Dynamic Soft Sensor Development for Time-Varying and Multirate Data Processes Based on Discount and Weighted ARMA Models

Abstract

To solve the soft sensor modeling (SSMI) problem in a nonlinear chemical process with dynamic time variation and multi-rate data, this paper proposes a dynamic SSMI method based on an autoregressive moving average (ARMA) model of weighted process data with discount (DSSMI-AMWPDD) and optimization methods. For the sustained influence of auxiliary variable data on the dominant variables, the ARMA model structure is adopted. To reduce the complexity of the model, the dynamic weighting model is combined with the ARMA model. To address the weights of auxiliary variable data with different sampling frequencies, a calculation method for AMWPDD is proposed using assumptions that are suitable for most sequential chemical processes.

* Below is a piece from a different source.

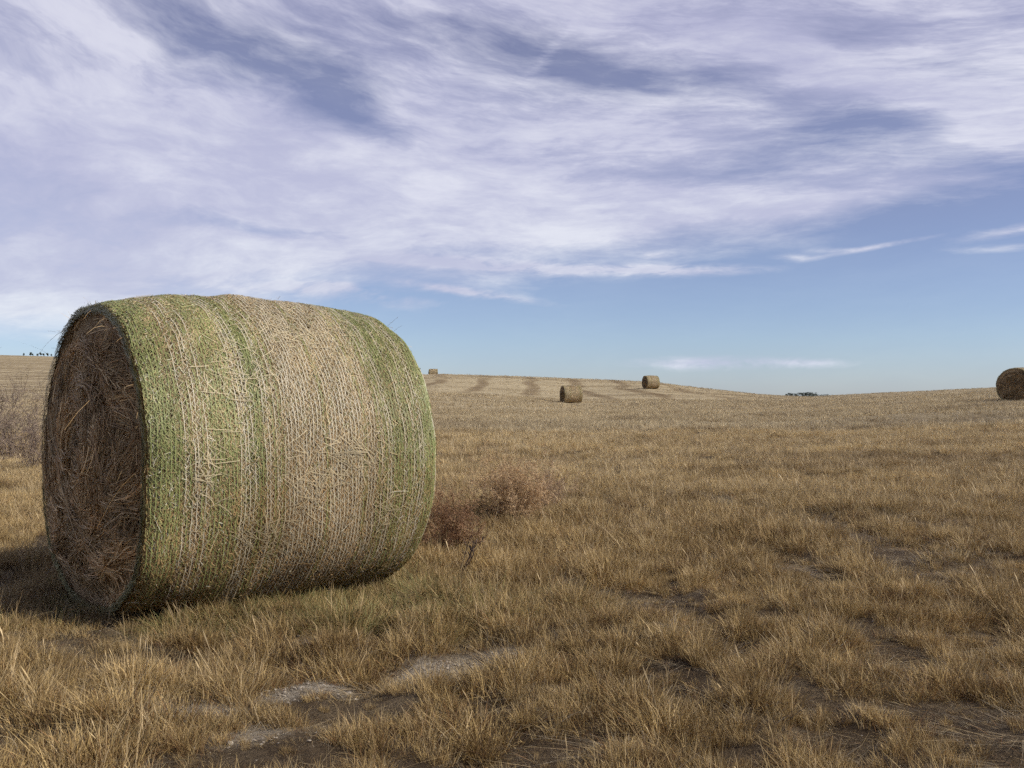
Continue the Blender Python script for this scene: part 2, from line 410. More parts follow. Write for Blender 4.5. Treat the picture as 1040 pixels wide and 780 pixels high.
def near_field():
    parts = []
    for d0, d1, dens, half in ((1.2, 7, 250, .75), (7, 16, 105, .62), (16, 32, 40, .6)):
        area = half*(d1**2-d0**2); n = int(area*dens)
        x, y = wedge(n, d0, d1, half); parts.append(np.stack([x, y], -1))
    xy = np.concatenate(parts); x, y = xy[:, 0], xy[:, 1]
    # clumps: wanted density from two scales of noise, stronger nearer the camera
    big = vnoise(x, y, .9, 3); mid = vnoise(x, y, 2.6, 4); fine = vnoise(x, y, 6.0, 6)
    fine = vnoise(x, y, 4.6, 6); tus = vnoise(x+.3*mid, y, 7.5, 61)
    clump = .22*big+.28*mid+.36*fine+.26*tus
    near = np.clip(1.25-y/16, .15, 1)
    gap = np.clip((.46-clump)/.09, 0, 1)*near
    bare = np.zeros(len(x))
    for (bx, by, br) in BARE:
        jit = .7+.6*vnoise(x, y, 5, 9)
        bare = np.maximum(bare, np.clip((br*jit*1.3-np.hypot(x-bx, y-by))/(.06), 0, 1))
    rut = np.clip(1.15-rut_dist(x, y)/(.16+.16*vnoise(x, y, 2, 8)), 0, 1)*(vnoise(x, y, 1.3, 21) > .22)
    gone = np.maximum(np.maximum(bare, .40*gap*np.clip((y-2)/5, .55, 1)), .6*rut)
    gone = gone*(1-.9*near_bale(x, y))
    keep = (rng.random(len(x)) > gone) & ~under_bale(x, y)
    low = np.maximum(gap, rut)[keep]
    lit = (~keep) & ~under_bale(x, y) & (rng.random(len(x)) < np.where(bare > .3, .45, np.where(y < 8, .9, .3)))
    x1, y1 = x[keep], y[keep]; n1 = len(x1)
    clump1 = clump[keep]
    u = rng.random(n1)
    idx = np.where(u < .38, rng.integers(0, 3, n1), np.where(u < .60, rng.integers(3, 5, n1), np.where(u < .67, rng.integers(5, 7, n1),
          np.where(u < .86, rng.integers(7, 9, n1), np.where(u < .99, rng.integers(9, 11, n1), rng.integers(15, 17, n1))))))
    # pale stalky straw in the left corner, greener blades along the front of the bale
    gx = np.exp(-(((x1+1.0)/.9)**2+((y1-5.75)/.45)**2))*1.0+.6*near_bale(x1, y1)
    idx = np.where(rng.random(n1) < gx*.55, rng.integers(13, 15, n1), idx)
    lc = np.exp(-(((x1+1.9)/.7)**2+((y1-4.3)/.8)**2))
    idx = np.where(rng.random(n1) < lc*.5, rng.integers(5, 7, n1), idx)
    idx = np.where((low > .4) & (rng.random(n1) < .7), rng.integers(9, 13, n1), idx)
    s = (.40+1.02*np.clip((clump1-.38)/.36, 0, 1))*rng.uniform(.8, 1.2, n1)
    s *= 1-.35*low
    s = s*(1-near_bale(x1, y1))+near_bale(x1, y1)*rng.uniform(.75, 1.25, n1)
    # standing stubble strips further out are taller and more even
    fy = np.clip((y1-6)/6, 0, 1); s = s*(1-fy)+fy*(s*.6+.75+.35*vnoise(x1, y1*2.2, .35, 31))
    hz = rng.uniform(.62, 1.0, n1)
    x2, y2 = x[lit], y[lit]; n2 = len(x2)
    X = np.concatenate([x1, x2]); Y = np.concatenate([y1, y2]); n = n1+n2
    idx = np.concatenate([idx, rng.integers(11, 13, n2)])
    sc = np.concatenate([np.stack([s, s, s*hz], -1), np.repeat(rng.uniform(.6, 1.1, n2)[:, None], 3, 1)])
    tilt = rng.normal(0, .07, (n, 2)); tilt[n1:] *= .3
    P = np.stack([X, Y, terrain(X, Y)], -1)
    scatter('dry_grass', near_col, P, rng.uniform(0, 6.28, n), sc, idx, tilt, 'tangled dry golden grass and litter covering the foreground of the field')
near_field()

def clods():
    import bmesh
    cc = bpy.data.collections.new('clod_sources')
    m, nt, N, L = new_mat('dry_clod')
    g = N.new('ShaderNodeNewGeometry'); n1 = noise(N, L, g.outputs['Position'], 40, 4)
    r = ramp(N, [(.3, (.15, .12, .085)), (.7, (.38, .33, .26))]); L.new(n1.outputs['Fac'], r.inputs[0])
    b = N.new('ShaderNodeBsdfPrincipled'); b.inputs['Roughness'].default_value = .95; L.new(r.outputs[0], b.inputs['Base Color'])
    o = N.new('ShaderNodeOutputMaterial'); L.new(b.outputs[0], o.inputs['Surface'])
    for _ in range(4):
        bm = bmesh.new(); bmesh.ops.create_icosphere(bm, subdivisions=2, radius=1)
        k = rng.normal(0, 1, (3, 3))
        for v in bm.verts:
            v.co *= 1+.22*math.sin(3*v.co.x*k[0, 0]+2)*math.cos(3*v.co.y*k[1, 1])+rng.normal(0, .06)
            v.co.z *= .45
        me = bpy.data.meshes.new('clod'); bm.to_mesh(me); bm.free(); me.materials.append(m)
        cc.objects.link(bpy.data.objects.new('clod', me))
    X = []; Y = []
    for (bx, by, br) in BARE:
        n = int(9000*br*br)+40; X.append(bx+rng.normal(0, br*.8, n)); Y.append(by+rng.normal(0, br*.8, n))
    x, y = wedge(1500, 2.6, 9, .62); X = np.concatenate(X+[x]); Y = np.concatenate(Y+[y]); n = len(X)
    s = .0015+rng.gamma(1.3, .0014, n)
    o = scatter('soil_clods', cc, np.stack([X, Y, terrain(X, Y)], -1), rng.uniform(0, 6.28, n), np.repeat(s[:, None], 3, 1), rng.integers(0, 4, n), rng.normal(0, .3, (n, 2)),
            'crumbs of dry pale soil lying on the bare patches in front')
    o['category'] = 'soil'
clods()

def far_field():
    parts = []; ss = []; kk = []
    for d0, d1, dens, half, sc, kmin, kmax in ((30, 60, 14, .6, 1.05, 0, 5), (60, 110, 4, .58, 1.15, 0, 8), (110, 230, .45, .58, 1.1, 5, 8)):
        n = int(half*(d1**2-d0**2)*dens)
        x, y = wedge(n, d0, d1, half); parts.append(np.stack([x, y], -1)); ss.append(np.full(n, sc)); kk.append(rng.integers(kmin, kmax, n))
    xy = np.concatenate(parts); x, y = xy[:, 0], xy[:, 1]; s = np.concatenate(ss); k = np.concatenate(kk)
    band = vnoise(x*.25, y, .16, 41)*.6+vnoise(x, y, .3, 42)*.4
    keep = rng.random(len(x)) > np.clip((.42-band)/.12, 0, .8)
    for (bx, by) in BALES_XY: keep &= np.hypot(x-bx, y-by) > .9
    x, y, s, k, band = x[keep], y[keep], s[keep], k[keep], band[keep]; n = len(x)
    s = s*rng.uniform(.75, 1.2, n)*(.75+.5*band)
    P = np.stack([x, y, terrain(x, y)], -1)
    scatter('stubble', far_col, P, rng.uniform(0, 6.28, n), np.stack([s, s, s*.9], -1), k, rng.normal(0, .1, (n, 2)),
            'pale standing stubble spread over the field and low hill behind')

# far bales: (column, distance, yaw)
FAR = [(580, 100., 14, 'small grey hay bale low on the slope, in front of the one on the skyline'),
       (661, 138., 19, 'small hay bale standing on the skyline slope against the blue sky'),
       (1037, 52.5, 43, 'hay bale at the right edge with its dark round end towards us'),
       (440, 214., 8, 'tiny hay bale on the hill crest just beyond the right shoulder of the big bale')]
BALES_XY = [at(c, d) for c, d, a, l in FAR]
far_field()

# ------------------------------------------------------------------ hay bale
RT_t = np.array([0, .03, .08, .18, .35, .6, .8, .92, .97, 1.0])
RT_r = np.array([.895, .918, .932, .955, .972, .976, .966, .950, .932, .895])
BARREL = 1.0
def prof(t): return np.interp(t, RT_t, RT_r)*BARREL+(1-BARREL)*.93
ZC = .89
def lump(t, ph):
    return (.010*np.sin(3*ph+4*t+1)+.007*np.sin(7*ph-9*t)+.006*np.sin(23*t+2*ph)+.004*np.sin(15*ph+31*t)
            + .002*np.sin(61*t+.5*np.sin(5*ph)))
def sag(y, z, r):
    """the roll has slumped: broader and flatter low down"""
    q = np.clip(-z/r, 0, 1)
    y = y*(1+.22*q**1.6)
    return y, np.where(z < -.86, -.86+(z+.86)*.6, z)
def bsurf(t, ph, off):
    r = prof(t)+lump(t, ph)+off
    x = (t-.5)*BL
    y = r*np.cos(ph); z = r*np.sin(ph)
    y, z = sag(y, z, r)       # sagged flat where it rests
    return np.stack([x+0*y, y*1.0, ZC+z], -1)

def band_green(t):
    """how green the wrap is along the bale's axis"""
    tt = [0, .07, .10, .13, .15, .20, .25, .27, .285, .33, .35, .45, .73, .76, .85, 1.0]
    gg = [.98, .88, .32, .22, .46, .54, .44, .2, .90, .84, .2, .06, .08, .70, .64, .86]
    return np.interp(t, tt, gg)
C_TAN = np.array([.57, .45, .26]); C_TAN2 = np.array([.36, .255, .125]); C_GRN = np.array([.20, .225, .08]); C_GRN2 = np.array([.45, .44, .20])
C_BRN = np.array([.44, .28, .13])
def bale_tone(t, ph, green=1.0, lowbrown=1.0):
    n = len(t)
    g = band_green(t+rng.normal(0, .016, n)+.02*np.sin(3*ph+11*t))*green*(.72+.5*vnoise(t*9, ph*2.2, 1.0, 81))
    isg = rng.random(n) < g
    m = rng.random(n)[:, None]
    c = np.where(isg[:, None], C_GRN*(1-m)+C_GRN2*m, C_TAN*(1-m)+C_TAN2*m)
    sp = np.sin(ph)
    # lower half browned: shade and ground bounce put into the hay colour
    q = np.clip((.05-sp)/.8+.10*np.sin(9*t+3*ph)+.12, 0, 1)*.95*lowbrown
    q = np.where(rng.random(n) < q, .8, q*.3)[:, None]
    c = c*(1-q)+C_BRN*q
    c = c*rng.uniform(.6, 1.25, (n, 1))*(.80+.4*vnoise(t*7+3, ph*3, 1.6, 82))[:, None]
    c[rng.random(n) < .05] = (.66, .62, .48)
    return np.concatenate([c, np.ones((n, 1))], -1)

def hay_mat():
    m, nt, N, L = new_mat('packed_hay')
    tc = N.new('ShaderNodeTexCoord').outputs['Object']
    # rolled layers: around the axis the fibres run with the circumference
    n1 = noise(N, L, mapping(N, L, tc, (60, 8, 8)), 1, 6, .7, .6)
    n2 = noise(N, L, tc, 55, 5, .7)
    r = ramp(N, [(.3, (.19, .12, .06)), (.5, (.37, .26, .135)), (.7, (.52, .40, .23))]); L.new(n1.outputs['Fac'], r.inputs[0])
    r2 = ramp(N, [(.3, (.6, .6, .6)), (.7, (1.2, 1.2, 1.2))]); L.new(n2.outputs['Fac'], r2.inputs[0])
    c = mixc(N, L, 1, r.outputs[0], r2.outputs[0], 'MULTIPLY')
    b = N.new('ShaderNodeBsdfPrincipled'); b.inputs['Roughness'].default_value = .9; b.inputs['Specular IOR Level'].default_value = .1
    L.new(c, b.inputs['Base Color'])
    bp = N.new('ShaderNodeBump'); bp.inputs['Strength'].default_value = 1; bp.inputs['Distance'].default_value = .02
    L.new(n1.outputs['Fac'], bp.inputs['Height']); L.new(bp.outputs[0], b.inputs['Normal'])
    o = N.new('ShaderNodeOutputMaterial'); L.new(b.outputs[0], o.inputs['Surface'])
    return m
M_hay = hay_mat(); M_straw = strand_mat('straw', .12, .55); M_net = strand_mat('net_wrap', .1, .45)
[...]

The proposed method can obtain a discount factor value (DFV) of auxiliary variable data, realizing the dynamic fusion of chemical process data. Particle swarm optimization (PSO) is employed to optimize the soft sensor model parameters. To address the poor convergence problem of PSO, ω-dynamic PSO (ωDPSO) is used to improve the PSO convergence via the dynamic fluctuation of the inertia weight. A continuous stirred tank reactor (CSTR) simulation experiment was performed. The results show that the proposed DSSMI-AMWPDD method can effectively improve the SSM prediction accuracy for a nonlinear time-varying chemical process. The AMWPDD proposed in this paper can reflect the dynamic change of chemical process and improve the accuracy of SSM data prediction. The ω dynamic PSO method proposed in this paper has faster convergence speed and higher convergence accuracy, thus, these models correlate with the concept of symmetry.